Onions are a favorite of mine - for white or sweet onions, cut rounds across the grain (like making rings) then skewer them with bamboo skewers (I go through a TON of bamboo skewers, use em for everything), cover in olive oil, kosher salt, and thrown on the grill. Or if you're daring, just thrown em on without the skewers - you'll lose a few to the grill, but it's way quicker.
Green onions grill up nice after soaking in lime juice for 10-15 minutes - taste great on grilled tacos. Really really great. There was a time when I didn't fire up my grill without throwing a bunch of green onions on it...

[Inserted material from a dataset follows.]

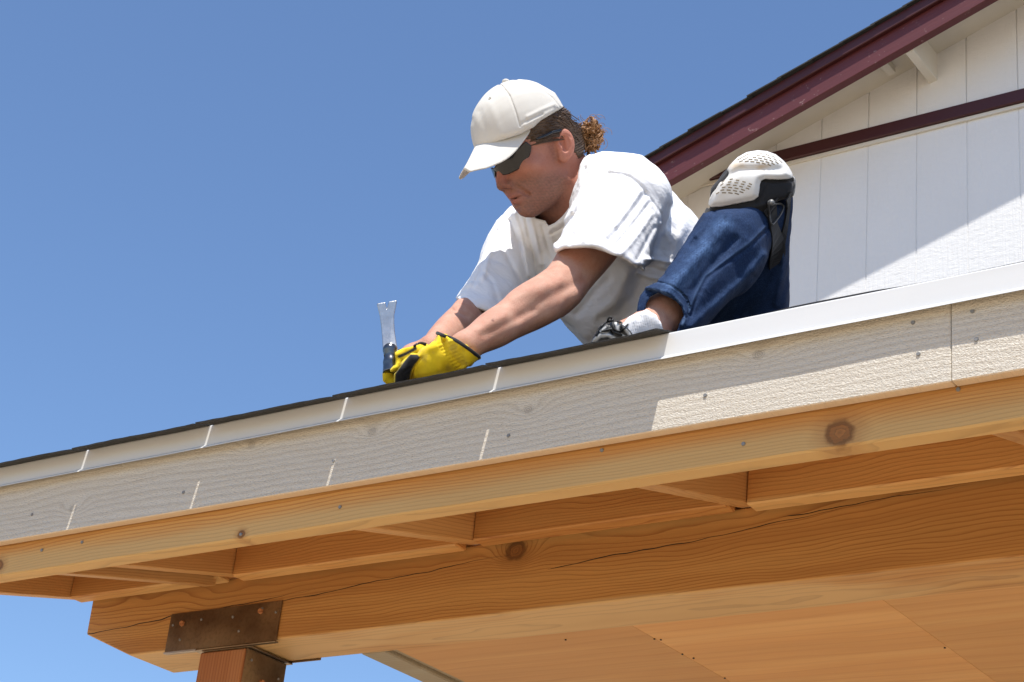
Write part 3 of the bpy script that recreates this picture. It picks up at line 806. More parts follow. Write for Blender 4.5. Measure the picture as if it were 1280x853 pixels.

One last grilled onion recipe - take a sweet (vidalia or walla walla type), and cut the sprout end off and pull the outer skin off. cut radially (like a pie) from the sprout end to the root leaving 1/2" at the root to hold things together. Wrap that up root end down in some foil, and top with butter, kosher salt, and a dash of balsamic vinegar. Sit those in indirect heat for 30-60 minutes (or longer if you're slow cooking at <200) and they'll get golden brown and delicious. Best grilled onions to ever top a burger or steak.
Last item of the night - I'm getting hungry - spuds. In addition to the old standby of grill-baking russets/idahos, I've got a few favs I pull out at most grill meals.
Red or purple potates - cut in 3/4-1" chunks and toss with olive oil, garlic, salt, and rosemary. make a foil tray, and fill half of it with the spuds, fold the other half over and seal it up to make a foil pouch. Throw that on the grill over moderate to high heat for 20-30 minutes, turning a few times (turn more often the hotter the grill is). Oh yeah, make sure you spray teh foil down with PAM - you don't want the spuds to stick.
You can do the above in a huge pouch (18x8 or so), or split it up into serving sized pouches to make more efficient use of grill space (they fit in between other things).